What is needed: From the listing below, select every line where the word "scene" appears.

:::

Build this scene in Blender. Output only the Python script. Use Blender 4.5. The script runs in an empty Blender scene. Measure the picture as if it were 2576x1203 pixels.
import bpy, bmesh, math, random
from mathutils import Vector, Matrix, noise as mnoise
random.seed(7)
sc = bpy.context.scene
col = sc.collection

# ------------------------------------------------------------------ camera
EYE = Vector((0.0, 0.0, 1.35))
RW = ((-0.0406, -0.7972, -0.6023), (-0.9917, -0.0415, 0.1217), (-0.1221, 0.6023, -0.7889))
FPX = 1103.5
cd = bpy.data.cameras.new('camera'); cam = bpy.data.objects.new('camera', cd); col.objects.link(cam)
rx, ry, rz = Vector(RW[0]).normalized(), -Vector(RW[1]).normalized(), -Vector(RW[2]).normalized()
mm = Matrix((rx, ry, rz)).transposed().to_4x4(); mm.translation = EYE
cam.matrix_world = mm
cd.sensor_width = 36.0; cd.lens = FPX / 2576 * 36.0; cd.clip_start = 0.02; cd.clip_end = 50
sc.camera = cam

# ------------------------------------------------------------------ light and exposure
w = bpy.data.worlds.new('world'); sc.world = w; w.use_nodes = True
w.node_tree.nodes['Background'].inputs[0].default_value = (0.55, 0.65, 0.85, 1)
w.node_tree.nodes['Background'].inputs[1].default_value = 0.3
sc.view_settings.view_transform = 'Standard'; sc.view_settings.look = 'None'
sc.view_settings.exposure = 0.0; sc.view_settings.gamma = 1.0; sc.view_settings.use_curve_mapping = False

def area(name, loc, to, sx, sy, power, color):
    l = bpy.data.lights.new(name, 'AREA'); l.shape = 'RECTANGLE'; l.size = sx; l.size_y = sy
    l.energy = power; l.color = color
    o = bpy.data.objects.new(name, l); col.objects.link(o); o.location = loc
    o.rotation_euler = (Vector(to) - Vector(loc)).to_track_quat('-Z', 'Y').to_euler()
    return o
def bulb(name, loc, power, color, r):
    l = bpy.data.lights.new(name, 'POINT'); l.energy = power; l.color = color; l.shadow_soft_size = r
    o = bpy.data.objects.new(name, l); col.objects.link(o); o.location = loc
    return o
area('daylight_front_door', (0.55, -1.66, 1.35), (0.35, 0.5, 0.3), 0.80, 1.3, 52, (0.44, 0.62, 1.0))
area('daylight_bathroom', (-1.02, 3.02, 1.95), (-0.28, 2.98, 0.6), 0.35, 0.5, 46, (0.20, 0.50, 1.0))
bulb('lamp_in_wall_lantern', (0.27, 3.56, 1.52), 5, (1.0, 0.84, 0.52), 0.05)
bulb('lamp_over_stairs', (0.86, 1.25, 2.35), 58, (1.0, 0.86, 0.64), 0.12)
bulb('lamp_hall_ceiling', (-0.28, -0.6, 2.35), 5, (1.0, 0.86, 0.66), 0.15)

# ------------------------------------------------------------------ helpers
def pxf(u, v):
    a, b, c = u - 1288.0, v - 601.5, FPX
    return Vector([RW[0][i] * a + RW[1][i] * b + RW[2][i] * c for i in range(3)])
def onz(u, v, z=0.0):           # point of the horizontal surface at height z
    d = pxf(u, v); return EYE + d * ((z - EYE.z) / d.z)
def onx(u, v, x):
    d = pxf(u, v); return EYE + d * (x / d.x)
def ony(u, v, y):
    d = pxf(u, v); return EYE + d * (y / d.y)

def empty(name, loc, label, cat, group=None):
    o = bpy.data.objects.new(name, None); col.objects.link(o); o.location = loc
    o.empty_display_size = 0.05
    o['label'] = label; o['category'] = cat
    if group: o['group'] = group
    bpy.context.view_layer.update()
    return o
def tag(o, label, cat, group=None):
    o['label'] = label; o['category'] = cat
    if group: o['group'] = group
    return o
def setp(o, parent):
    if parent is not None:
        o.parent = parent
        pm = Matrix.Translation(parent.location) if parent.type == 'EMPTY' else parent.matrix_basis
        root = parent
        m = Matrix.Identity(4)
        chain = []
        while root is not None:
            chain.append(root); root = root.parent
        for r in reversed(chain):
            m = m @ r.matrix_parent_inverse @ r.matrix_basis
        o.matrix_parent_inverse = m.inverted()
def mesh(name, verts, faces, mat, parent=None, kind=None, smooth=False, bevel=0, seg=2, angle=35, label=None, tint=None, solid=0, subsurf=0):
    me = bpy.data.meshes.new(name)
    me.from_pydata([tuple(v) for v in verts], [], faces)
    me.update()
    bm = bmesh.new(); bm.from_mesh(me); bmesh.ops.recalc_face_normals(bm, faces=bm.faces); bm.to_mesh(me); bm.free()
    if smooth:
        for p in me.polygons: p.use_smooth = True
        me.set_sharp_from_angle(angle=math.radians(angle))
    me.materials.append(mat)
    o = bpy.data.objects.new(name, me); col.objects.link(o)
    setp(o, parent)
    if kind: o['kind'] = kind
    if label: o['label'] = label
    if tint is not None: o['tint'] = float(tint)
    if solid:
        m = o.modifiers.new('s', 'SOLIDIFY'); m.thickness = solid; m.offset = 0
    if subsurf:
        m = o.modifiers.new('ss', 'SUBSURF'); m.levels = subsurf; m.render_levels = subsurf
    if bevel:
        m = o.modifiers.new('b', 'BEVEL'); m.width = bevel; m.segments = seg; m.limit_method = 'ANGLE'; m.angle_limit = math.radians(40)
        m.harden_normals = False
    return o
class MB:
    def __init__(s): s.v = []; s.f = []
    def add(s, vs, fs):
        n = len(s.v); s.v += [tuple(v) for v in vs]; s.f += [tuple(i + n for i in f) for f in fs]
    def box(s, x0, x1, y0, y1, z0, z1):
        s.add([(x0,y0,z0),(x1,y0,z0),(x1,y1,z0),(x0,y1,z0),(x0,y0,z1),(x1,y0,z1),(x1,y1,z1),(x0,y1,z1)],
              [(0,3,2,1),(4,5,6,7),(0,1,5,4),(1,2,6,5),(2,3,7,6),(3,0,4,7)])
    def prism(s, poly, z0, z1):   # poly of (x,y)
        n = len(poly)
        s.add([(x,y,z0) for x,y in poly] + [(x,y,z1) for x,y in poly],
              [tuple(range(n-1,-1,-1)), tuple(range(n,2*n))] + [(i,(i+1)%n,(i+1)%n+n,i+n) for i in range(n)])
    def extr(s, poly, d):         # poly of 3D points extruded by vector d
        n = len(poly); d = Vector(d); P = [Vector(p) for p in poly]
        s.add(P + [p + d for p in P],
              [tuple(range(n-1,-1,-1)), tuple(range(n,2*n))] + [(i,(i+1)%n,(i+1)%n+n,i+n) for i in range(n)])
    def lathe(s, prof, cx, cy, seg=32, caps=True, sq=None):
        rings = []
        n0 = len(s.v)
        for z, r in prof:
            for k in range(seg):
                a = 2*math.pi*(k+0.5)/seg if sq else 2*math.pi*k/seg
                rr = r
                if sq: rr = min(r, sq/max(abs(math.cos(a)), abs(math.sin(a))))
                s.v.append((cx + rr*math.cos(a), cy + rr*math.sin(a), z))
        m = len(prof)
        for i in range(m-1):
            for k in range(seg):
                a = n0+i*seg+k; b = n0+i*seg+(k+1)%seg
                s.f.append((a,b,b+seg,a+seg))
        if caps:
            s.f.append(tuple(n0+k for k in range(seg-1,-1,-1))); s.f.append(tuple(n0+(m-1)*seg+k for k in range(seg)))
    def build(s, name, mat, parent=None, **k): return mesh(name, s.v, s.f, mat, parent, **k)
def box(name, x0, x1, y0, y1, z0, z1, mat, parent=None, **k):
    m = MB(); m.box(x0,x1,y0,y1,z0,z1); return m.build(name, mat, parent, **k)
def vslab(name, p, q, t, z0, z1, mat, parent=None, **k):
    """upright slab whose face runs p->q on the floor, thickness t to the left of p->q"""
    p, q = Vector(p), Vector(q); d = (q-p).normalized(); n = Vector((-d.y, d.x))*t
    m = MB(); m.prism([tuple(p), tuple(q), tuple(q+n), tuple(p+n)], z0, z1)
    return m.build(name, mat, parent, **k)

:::

Output below:
Build this scene in Blender. Output only the Python script. Use Blender 4.5. The script runs in an empty Blender scene. Measure the picture as if it were 2576x1203 pixels.
sc = bpy.context.scene